## Records with scene code
* * *
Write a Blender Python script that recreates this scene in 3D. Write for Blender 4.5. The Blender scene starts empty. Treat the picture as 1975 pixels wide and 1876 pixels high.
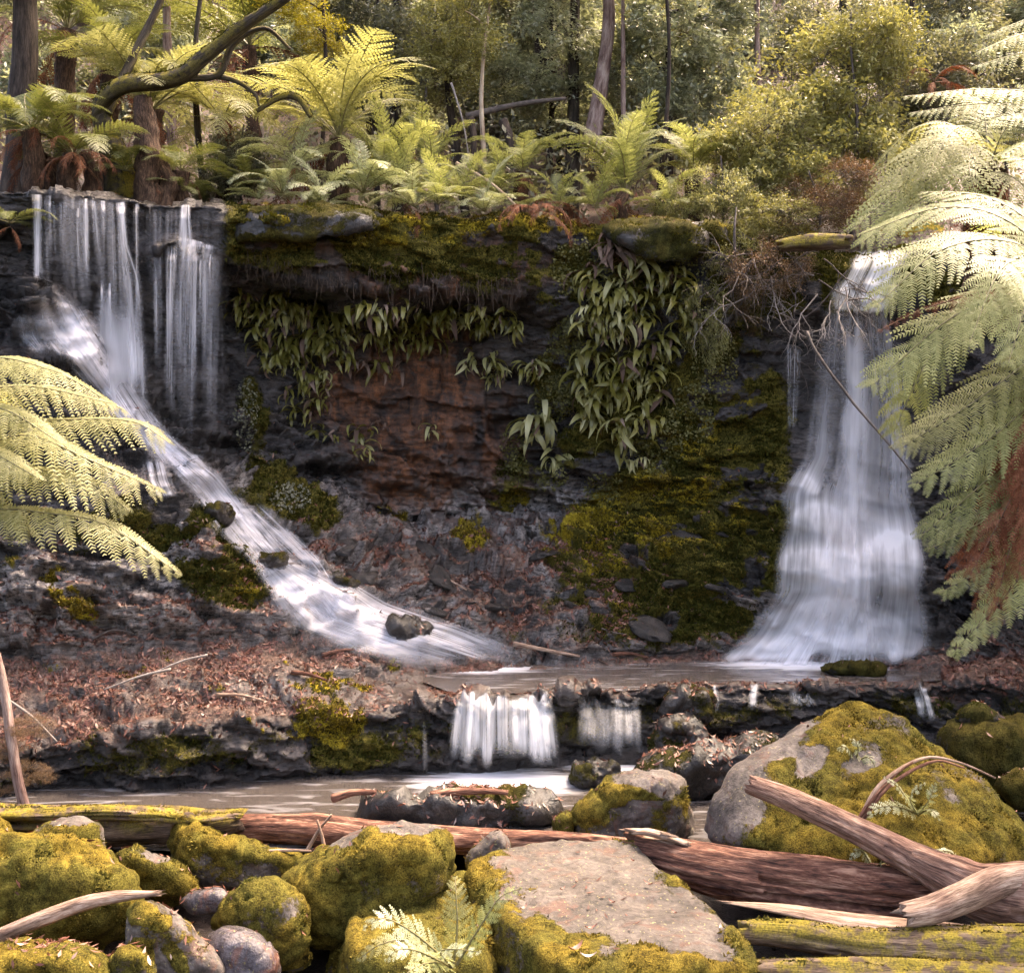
import bpy, bmesh, math, random
import numpy as np
from mathutils import Vector, Matrix
from mathutils.bvhtree import BVHTree

# ------------------------------------------------------------------ camera, light, exposure
F, CX, HY, ZC, W, H = 2200.0, 987.5, 777.0, 4.4, 1975.0, 1876.0   # a plan drawn on a 1975 x 1876 sheet, eye 4.4 m over the lower pool
sc = bpy.context.scene
cam_data = bpy.data.cameras.new('camera')
cam = bpy.data.objects.new('camera', cam_data)
sc.collection.objects.link(cam)
cam.location = (0, 0, ZC)
cam.rotation_euler = (math.radians(90), 0, 0)
cam_data.sensor_fit = 'HORIZONTAL'
cam_data.sensor_width = 36
cam_data.lens = 36 * F / W
cam_data.shift_y = -(H / 2 - HY) / W
cam_data.clip_start = 0.1
cam_data.clip_end = 600
sc.camera = cam

SUN_EL, SUN_AZ = math.radians(60), math.radians(50)      # azimuth clockwise from +Y: the sun stands behind the falls, to the right
world = bpy.data.worlds.new('World')
sc.world = world
world.use_nodes = True
wn = world.node_tree
wn.nodes.clear()
sky = wn.nodes.new('ShaderNodeTexSky')
sky.sky_type = 'NISHITA'
sky.sun_disc = False
sky.sun_elevation = SUN_EL
sky.sun_rotation = SUN_AZ
sky.air_density = 0.8
sky.dust_density = 5.0
sky.ozone_density = 0.3
bg = wn.nodes.new('ShaderNodeBackground')
bg.inputs['Strength'].default_value = 0.15
wo = wn.nodes.new('ShaderNodeOutputWorld')
wn.links.new(sky.outputs[0], bg.inputs[0])
wn.links.new(bg.outputs[0], wo.inputs[0])
sun_data = bpy.data.lights.new('sun', 'SUN')
sun_data.energy = 1.5
sun_data.angle = math.radians(16)
sun_data.color = (1.0, 0.93, 0.82)
sun = bpy.data.objects.new('sun', sun_data)
sc.collection.objects.link(sun)
sd = Vector((math.sin(SUN_AZ) * math.cos(SUN_EL), math.cos(SUN_AZ) * math.cos(SUN_EL), math.sin(SUN_EL)))
sun.rotation_euler = sd.to_track_quat('Z', 'Y').to_euler()
sun.location = (6, 20, 30)
sc.view_settings.view_transform = 'Standard'
sc.view_settings.look = 'None'
sc.view_settings.gamma = 1.0
sc.view_settings.use_white_balance = True          # the camera was balanced for open shade
sc.view_settings.white_balance_temperature = 7900
sc.view_settings.white_balance_tint = 15
sc.view_settings.exposure = 2.8
sc.render.engine = 'CYCLES'
cy = sc.cycles
cy.use_denoising = True
cy.max_bounces = 5
cy.diffuse_bounces = 3
cy.glossy_bounces = 2
cy.transmission_bounces = 4
cy.transparent_max_bounces = 24
cy.use_adaptive_sampling = True
cy.adaptive_threshold = 0.035
cy.sample_clamp_indirect = 6
cy.caustics_reflective = False
cy.caustics_refractive = False

# ------------------------------------------------------------------ small helpers
rng = np.random.default_rng(7)
random.seed(7)
COL = sc.collection

def P(px, py, Y):
    """A point of the plan sheet at depth Y, in metres."""
    return np.array([(px - CX) * Y / F, Y, ZC - (py - HY) * Y / F])

def PZ(px, py, z):
    Y = (ZC - z) * F / (py - HY)
    return np.array([(px - CX) * Y / F, Y, z])

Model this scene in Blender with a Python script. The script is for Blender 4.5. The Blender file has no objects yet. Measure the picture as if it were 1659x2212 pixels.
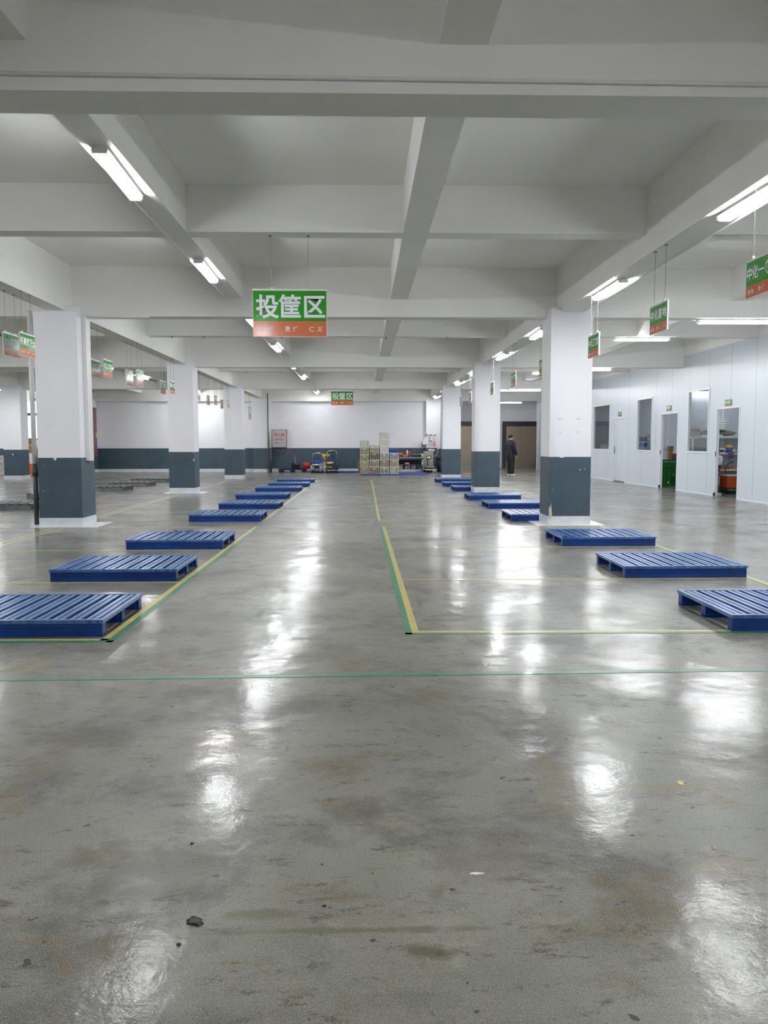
import bpy, bmesh, math, random
from mathutils import Vector, Matrix, Euler
PI = math.pi
random.seed(7)
SC = bpy.context.scene
COL = SC.collection

# ---------------------------------------------------------------- camera, world, exposure
CAM_H = 1.32
pitch, yaw, roll, FPX = math.radians(4.779), math.radians(1.476), math.radians(-0.078), 1780.0
fw = Vector((math.sin(yaw)*math.cos(pitch), math.cos(yaw)*math.cos(pitch), -math.sin(pitch)))
rt = Vector((math.cos(yaw), -math.sin(yaw), 0)); up = rt.cross(fw)
r2 = rt*math.cos(roll)+up*math.sin(roll); u2 = up*math.cos(roll)-rt*math.sin(roll)
cd = bpy.data.cameras.new('camera'); cam = bpy.data.objects.new('camera', cd); COL.objects.link(cam)
cd.sensor_fit = 'HORIZONTAL'; cd.sensor_width = 36; cd.lens = FPX/1659*36; cd.clip_end = 300; cd.clip_start = .05
M = Matrix((( r2.x, u2.x, -fw.x, 0), (r2.y, u2.y, -fw.y, 0), (r2.z, u2.z, -fw.z, CAM_H), (0, 0, 0, 1)))
cam.matrix_world = M
SC.camera = cam
w = bpy.data.worlds.new('world'); SC.world = w; w.use_nodes = True
w.node_tree.nodes['Background'].inputs[0].default_value = (.75, .88, 1, 1)
w.node_tree.nodes['Background'].inputs[1].default_value = .8
SC.view_settings.view_transform = 'Standard'; SC.view_settings.look = 'None'
SC.view_settings.gamma = 1; SC.view_settings.use_curve_mapping = False
SC.view_settings.exposure = 2.52
LAMP = 21.0            # emission of the lamp diffusers
try:
    SC.cycles.max_bounces = 10; SC.cycles.diffuse_bounces = 6; SC.cycles.glossy_bounces = 4
    SC.cycles.transmission_bounces = 4; SC.cycles.transparent_max_bounces = 8
    SC.cycles.use_denoising = True; SC.cycles.sample_clamp_indirect = 6
    SC.cycles.caustics_reflective = False; SC.cycles.caustics_refractive = False
except Exception: pass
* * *
Without including the pictures, reproduce all entries exactly.

Write a Blender Python script that recreates this scene in 3D. Write for Blender 4.5. The Blender scene starts empty. Treat the picture as 1975 pixels wide and 1876 pixels high.
import bpy, bmesh, math, random
import numpy as np
from mathutils import Vector, Matrix
from mathutils.bvhtree import BVHTree

# ------------------------------------------------------------------ camera, light, exposure
F, CX, HY, ZC, W, H = 2200.0, 987.5, 777.0, 4.4, 1975.0, 1876.0   # a plan drawn on a 1975 x 1876 sheet, eye 4.4 m over the lower pool
sc = bpy.context.scene
cam_data = bpy.data.cameras.new('camera')
cam = bpy.data.objects.new('camera', cam_data)
sc.collection.objects.link(cam)
cam.location = (0, 0, ZC)
cam.rotation_euler = (math.radians(90), 0, 0)
cam_data.sensor_fit = 'HORIZONTAL'
cam_data.sensor_width = 36
cam_data.lens = 36 * F / W
cam_data.shift_y = -(H / 2 - HY) / W
cam_data.clip_start = 0.1
cam_data.clip_end = 600
sc.camera = cam

SUN_EL, SUN_AZ = math.radians(60), math.radians(50)      # azimuth clockwise from +Y: the sun stands behind the falls, to the right
world = bpy.data.worlds.new('World')
sc.world = world
world.use_nodes = True
wn = world.node_tree
wn.nodes.clear()
sky = wn.nodes.new('ShaderNodeTexSky')
sky.sky_type = 'NISHITA'
sky.sun_disc = False
sky.sun_elevation = SUN_EL
sky.sun_rotation = SUN_AZ
sky.air_density = 0.8
sky.dust_density = 5.0
sky.ozone_density = 0.3
bg = wn.nodes.new('ShaderNodeBackground')
bg.inputs['Strength'].default_value = 0.15
wo = wn.nodes.new('ShaderNodeOutputWorld')
wn.links.new(sky.outputs[0], bg.inputs[0])
wn.links.new(bg.outputs[0], wo.inputs[0])
sun_data = bpy.data.lights.new('sun', 'SUN')
sun_data.energy = 1.5
sun_data.angle = math.radians(16)
sun_data.color = (1.0, 0.93, 0.82)
sun = bpy.data.objects.new('sun', sun_data)
sc.collection.objects.link(sun)
sd = Vector((math.sin(SUN_AZ) * math.cos(SUN_EL), math.cos(SUN_AZ) * math.cos(SUN_EL), math.sin(SUN_EL)))
sun.rotation_euler = sd.to_track_quat('Z', 'Y').to_euler()
sun.location = (6, 20, 30)
sc.view_settings.view_transform = 'Standard'
sc.view_settings.look = 'None'
sc.view_settings.gamma = 1.0
sc.view_settings.use_white_balance = True          # the camera was balanced for open shade
sc.view_settings.white_balance_temperature = 7900
sc.view_settings.white_balance_tint = 15
sc.view_settings.exposure = 2.8
sc.render.engine = 'CYCLES'
cy = sc.cycles
cy.use_denoising = True
cy.max_bounces = 5
cy.diffuse_bounces = 3
cy.glossy_bounces = 2
cy.transmission_bounces = 4
cy.transparent_max_bounces = 24
cy.use_adaptive_sampling = True
cy.adaptive_threshold = 0.035
cy.sample_clamp_indirect = 6
cy.caustics_reflective = False
cy.caustics_refractive = False

# ------------------------------------------------------------------ small helpers
rng = np.random.default_rng(7)
random.seed(7)
COL = sc.collection

def P(px, py, Y):
    """A point of the plan sheet at depth Y, in metres."""
    return np.array([(px - CX) * Y / F, Y, ZC - (py - HY) * Y / F])

def PZ(px, py, z):
    Y = (ZC - z) * F / (py - HY)
    return np.array([(px - CX) * Y / F, Y, z])

Model this scene in Blender with a Python script. The script is for Blender 4.5. The Blender file has no objects yet. Measure the picture as if it were 1659x2212 pixels.
import bpy, bmesh, math, random
from mathutils import Vector, Matrix, Euler
PI = math.pi
random.seed(7)
SC = bpy.context.scene
COL = SC.collection

# ---------------------------------------------------------------- camera, world, exposure
CAM_H = 1.32
pitch, yaw, roll, FPX = math.radians(4.779), math.radians(1.476), math.radians(-0.078), 1780.0
fw = Vector((math.sin(yaw)*math.cos(pitch), math.cos(yaw)*math.cos(pitch), -math.sin(pitch)))
rt = Vector((math.cos(yaw), -math.sin(yaw), 0)); up = rt.cross(fw)
r2 = rt*math.cos(roll)+up*math.sin(roll); u2 = up*math.cos(roll)-rt*math.sin(roll)
cd = bpy.data.cameras.new('camera'); cam = bpy.data.objects.new('camera', cd); COL.objects.link(cam)
cd.sensor_fit = 'HORIZONTAL'; cd.sensor_width = 36; cd.lens = FPX/1659*36; cd.clip_end = 300; cd.clip_start = .05
M = Matrix((( r2.x, u2.x, -fw.x, 0), (r2.y, u2.y, -fw.y, 0), (r2.z, u2.z, -fw.z, CAM_H), (0, 0, 0, 1)))
cam.matrix_world = M
SC.camera = cam
w = bpy.data.worlds.new('world'); SC.world = w; w.use_nodes = True
w.node_tree.nodes['Background'].inputs[0].default_value = (.75, .88, 1, 1)
w.node_tree.nodes['Background'].inputs[1].default_value = .8
SC.view_settings.view_transform = 'Standard'; SC.view_settings.look = 'None'
SC.view_settings.gamma = 1; SC.view_settings.use_curve_mapping = False
SC.view_settings.exposure = 2.52
LAMP = 21.0            # emission of the lamp diffusers
try:
    SC.cycles.max_bounces = 10; SC.cycles.diffuse_bounces = 6; SC.cycles.glossy_bounces = 4
    SC.cycles.transmission_bounces = 4; SC.cycles.transparent_max_bounces = 8
    SC.cycles.use_denoising = True; SC.cycles.sample_clamp_indirect = 6
    SC.cycles.caustics_reflective = False; SC.cycles.caustics_refractive = False
except Exception: pass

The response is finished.